====== Data section

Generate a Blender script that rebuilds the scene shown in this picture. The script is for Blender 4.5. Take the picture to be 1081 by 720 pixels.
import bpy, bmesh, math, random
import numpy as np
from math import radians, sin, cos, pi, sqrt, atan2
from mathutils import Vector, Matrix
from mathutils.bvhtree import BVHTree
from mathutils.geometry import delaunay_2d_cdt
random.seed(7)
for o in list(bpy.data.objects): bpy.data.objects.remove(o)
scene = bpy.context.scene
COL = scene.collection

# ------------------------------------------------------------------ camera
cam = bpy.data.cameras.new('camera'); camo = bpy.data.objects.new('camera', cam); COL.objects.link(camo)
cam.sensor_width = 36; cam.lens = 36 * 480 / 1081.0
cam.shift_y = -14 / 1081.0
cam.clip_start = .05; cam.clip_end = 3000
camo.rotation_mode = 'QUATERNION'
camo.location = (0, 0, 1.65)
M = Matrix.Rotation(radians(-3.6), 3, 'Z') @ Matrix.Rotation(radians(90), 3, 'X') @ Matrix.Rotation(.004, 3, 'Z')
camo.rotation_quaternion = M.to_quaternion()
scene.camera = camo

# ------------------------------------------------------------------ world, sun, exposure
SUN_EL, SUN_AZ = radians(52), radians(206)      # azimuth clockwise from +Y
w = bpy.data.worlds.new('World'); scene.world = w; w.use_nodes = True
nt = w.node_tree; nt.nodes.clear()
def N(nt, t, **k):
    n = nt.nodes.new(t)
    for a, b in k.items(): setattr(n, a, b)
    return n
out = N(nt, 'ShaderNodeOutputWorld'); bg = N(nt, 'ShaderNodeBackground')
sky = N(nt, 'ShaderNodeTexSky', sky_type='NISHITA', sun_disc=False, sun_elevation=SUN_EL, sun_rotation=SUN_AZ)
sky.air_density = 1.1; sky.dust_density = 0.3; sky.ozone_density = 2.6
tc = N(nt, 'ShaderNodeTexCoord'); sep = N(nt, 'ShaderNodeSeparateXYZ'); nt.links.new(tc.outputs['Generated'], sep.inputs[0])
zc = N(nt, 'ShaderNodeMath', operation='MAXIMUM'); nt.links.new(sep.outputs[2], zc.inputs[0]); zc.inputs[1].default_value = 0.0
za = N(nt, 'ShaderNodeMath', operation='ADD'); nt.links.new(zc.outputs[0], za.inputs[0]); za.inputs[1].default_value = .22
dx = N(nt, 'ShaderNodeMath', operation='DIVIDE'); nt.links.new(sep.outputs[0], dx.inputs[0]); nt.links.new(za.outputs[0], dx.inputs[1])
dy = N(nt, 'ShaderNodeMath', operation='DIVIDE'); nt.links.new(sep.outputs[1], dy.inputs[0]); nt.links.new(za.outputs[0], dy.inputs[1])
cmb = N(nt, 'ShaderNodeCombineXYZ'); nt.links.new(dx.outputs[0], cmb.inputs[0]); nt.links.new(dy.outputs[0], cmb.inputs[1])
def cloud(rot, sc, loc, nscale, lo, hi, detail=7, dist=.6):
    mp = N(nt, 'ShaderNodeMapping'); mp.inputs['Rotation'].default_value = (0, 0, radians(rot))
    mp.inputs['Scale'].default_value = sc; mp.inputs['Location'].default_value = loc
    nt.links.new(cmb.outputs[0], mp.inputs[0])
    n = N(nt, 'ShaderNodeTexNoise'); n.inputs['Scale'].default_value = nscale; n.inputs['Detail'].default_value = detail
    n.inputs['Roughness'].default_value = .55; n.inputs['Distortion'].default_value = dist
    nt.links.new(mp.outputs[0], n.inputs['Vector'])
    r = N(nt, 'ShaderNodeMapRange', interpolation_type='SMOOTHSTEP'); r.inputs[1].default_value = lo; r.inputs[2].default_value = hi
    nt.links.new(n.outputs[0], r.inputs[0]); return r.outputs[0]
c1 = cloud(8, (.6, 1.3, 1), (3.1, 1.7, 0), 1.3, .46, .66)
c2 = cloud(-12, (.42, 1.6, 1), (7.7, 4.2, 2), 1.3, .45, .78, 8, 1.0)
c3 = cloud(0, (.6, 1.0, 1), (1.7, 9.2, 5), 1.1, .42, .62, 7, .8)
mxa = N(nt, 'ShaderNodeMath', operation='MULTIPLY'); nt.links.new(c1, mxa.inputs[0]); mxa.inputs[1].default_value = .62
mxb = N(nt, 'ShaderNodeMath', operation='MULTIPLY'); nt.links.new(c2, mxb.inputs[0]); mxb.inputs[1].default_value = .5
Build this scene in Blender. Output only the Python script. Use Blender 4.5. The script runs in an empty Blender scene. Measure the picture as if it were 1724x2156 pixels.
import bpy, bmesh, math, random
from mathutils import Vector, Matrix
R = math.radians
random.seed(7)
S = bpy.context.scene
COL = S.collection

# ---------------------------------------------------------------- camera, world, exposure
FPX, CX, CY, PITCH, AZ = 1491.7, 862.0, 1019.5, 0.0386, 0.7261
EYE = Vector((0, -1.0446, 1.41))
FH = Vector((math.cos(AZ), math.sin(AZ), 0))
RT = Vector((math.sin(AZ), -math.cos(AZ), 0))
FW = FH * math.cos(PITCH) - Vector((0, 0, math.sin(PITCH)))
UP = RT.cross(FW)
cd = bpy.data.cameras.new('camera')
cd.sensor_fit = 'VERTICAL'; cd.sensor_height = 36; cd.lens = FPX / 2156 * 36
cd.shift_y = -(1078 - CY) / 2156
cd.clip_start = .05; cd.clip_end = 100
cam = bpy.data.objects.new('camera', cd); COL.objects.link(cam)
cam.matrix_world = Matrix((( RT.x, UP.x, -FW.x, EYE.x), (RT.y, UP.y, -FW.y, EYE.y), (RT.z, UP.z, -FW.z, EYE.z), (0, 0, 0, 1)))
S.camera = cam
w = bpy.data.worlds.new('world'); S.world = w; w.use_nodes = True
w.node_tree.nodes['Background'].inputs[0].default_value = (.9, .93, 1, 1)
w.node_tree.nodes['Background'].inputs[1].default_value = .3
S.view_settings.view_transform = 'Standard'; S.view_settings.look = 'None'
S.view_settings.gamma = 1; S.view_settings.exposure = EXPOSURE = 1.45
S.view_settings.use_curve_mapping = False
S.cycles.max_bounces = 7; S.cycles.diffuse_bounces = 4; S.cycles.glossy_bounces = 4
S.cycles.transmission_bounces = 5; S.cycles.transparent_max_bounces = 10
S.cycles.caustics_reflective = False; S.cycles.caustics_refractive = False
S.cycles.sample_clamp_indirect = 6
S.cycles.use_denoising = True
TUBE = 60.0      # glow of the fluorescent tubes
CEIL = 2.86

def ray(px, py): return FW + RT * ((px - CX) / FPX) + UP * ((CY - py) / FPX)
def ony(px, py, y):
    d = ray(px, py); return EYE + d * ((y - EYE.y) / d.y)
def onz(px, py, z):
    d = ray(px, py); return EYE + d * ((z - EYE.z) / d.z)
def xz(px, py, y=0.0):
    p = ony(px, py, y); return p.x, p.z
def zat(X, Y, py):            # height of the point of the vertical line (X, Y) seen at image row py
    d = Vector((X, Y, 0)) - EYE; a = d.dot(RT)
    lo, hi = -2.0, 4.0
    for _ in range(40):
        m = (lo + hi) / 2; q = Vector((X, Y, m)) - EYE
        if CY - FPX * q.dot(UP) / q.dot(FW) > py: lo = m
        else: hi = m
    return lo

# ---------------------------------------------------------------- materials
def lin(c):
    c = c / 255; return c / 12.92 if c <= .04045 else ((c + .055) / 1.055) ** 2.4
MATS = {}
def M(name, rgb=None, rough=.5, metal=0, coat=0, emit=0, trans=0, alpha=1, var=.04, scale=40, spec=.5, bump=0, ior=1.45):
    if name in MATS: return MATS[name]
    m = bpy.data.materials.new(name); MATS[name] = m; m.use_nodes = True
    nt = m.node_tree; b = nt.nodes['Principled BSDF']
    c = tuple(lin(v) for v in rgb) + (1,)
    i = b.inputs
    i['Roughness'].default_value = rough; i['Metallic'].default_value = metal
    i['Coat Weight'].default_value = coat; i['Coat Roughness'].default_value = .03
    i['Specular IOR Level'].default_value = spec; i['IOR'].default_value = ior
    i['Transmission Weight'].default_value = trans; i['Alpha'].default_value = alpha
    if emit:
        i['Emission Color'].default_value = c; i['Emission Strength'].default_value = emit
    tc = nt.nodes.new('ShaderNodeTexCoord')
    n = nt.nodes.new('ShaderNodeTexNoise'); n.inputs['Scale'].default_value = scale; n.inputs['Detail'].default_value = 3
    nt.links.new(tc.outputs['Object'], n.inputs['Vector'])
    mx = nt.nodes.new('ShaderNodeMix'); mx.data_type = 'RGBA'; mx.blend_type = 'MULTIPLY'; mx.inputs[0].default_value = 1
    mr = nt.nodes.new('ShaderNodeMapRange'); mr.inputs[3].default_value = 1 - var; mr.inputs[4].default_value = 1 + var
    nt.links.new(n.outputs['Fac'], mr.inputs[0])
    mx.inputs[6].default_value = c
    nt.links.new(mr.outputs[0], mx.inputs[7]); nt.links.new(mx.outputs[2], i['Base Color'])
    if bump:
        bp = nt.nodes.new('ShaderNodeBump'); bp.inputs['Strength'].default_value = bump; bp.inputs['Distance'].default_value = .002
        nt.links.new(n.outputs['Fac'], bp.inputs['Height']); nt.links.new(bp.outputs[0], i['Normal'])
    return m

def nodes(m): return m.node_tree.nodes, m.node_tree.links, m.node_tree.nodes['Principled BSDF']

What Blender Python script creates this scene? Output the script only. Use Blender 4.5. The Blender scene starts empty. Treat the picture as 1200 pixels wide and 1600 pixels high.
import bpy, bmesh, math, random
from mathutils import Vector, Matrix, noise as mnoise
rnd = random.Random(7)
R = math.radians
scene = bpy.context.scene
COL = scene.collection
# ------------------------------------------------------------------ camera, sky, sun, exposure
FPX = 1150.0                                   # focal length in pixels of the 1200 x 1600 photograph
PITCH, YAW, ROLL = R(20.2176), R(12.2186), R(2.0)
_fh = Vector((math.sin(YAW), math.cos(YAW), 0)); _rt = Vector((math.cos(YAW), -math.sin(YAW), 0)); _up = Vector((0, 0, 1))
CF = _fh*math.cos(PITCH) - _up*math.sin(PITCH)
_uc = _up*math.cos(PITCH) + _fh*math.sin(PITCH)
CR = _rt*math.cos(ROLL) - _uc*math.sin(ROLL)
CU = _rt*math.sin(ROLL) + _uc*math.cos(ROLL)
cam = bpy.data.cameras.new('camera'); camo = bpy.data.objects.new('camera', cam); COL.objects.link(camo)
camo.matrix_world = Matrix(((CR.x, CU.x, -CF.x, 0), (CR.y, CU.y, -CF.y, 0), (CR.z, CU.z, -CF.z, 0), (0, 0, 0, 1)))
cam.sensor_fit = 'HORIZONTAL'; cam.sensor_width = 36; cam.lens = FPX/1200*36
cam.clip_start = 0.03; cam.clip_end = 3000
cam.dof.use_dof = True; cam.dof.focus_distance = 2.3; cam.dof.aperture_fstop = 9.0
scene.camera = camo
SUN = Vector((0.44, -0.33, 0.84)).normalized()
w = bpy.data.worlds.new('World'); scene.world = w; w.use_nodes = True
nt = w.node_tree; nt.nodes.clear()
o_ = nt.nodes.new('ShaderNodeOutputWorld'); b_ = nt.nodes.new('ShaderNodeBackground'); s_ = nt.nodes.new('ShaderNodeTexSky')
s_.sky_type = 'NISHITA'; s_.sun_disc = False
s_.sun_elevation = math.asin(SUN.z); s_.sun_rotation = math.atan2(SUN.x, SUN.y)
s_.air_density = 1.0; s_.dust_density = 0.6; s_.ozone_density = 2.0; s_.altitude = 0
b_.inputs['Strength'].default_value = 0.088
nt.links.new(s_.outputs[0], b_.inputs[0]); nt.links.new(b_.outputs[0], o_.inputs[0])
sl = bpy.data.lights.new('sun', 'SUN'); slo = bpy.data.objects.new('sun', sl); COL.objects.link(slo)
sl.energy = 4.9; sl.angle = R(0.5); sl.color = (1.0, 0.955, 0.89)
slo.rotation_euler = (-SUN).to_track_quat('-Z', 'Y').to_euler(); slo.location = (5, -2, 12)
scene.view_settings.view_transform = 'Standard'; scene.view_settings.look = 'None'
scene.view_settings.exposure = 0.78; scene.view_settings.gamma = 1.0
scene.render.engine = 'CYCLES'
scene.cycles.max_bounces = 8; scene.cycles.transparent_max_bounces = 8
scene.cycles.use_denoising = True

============

Using the data above, repeat exactly the lines that begin at the line with "Build this scene" and end at the line with "COL = S.collection", both ends included.

Build this scene in Blender. Output only the Python script. Use Blender 4.5. The script runs in an empty Blender scene. Measure the picture as if it were 1724x2156 pixels.
import bpy, bmesh, math, random
from mathutils import Vector, Matrix
R = math.radians
random.seed(7)
S = bpy.context.scene
COL = S.collection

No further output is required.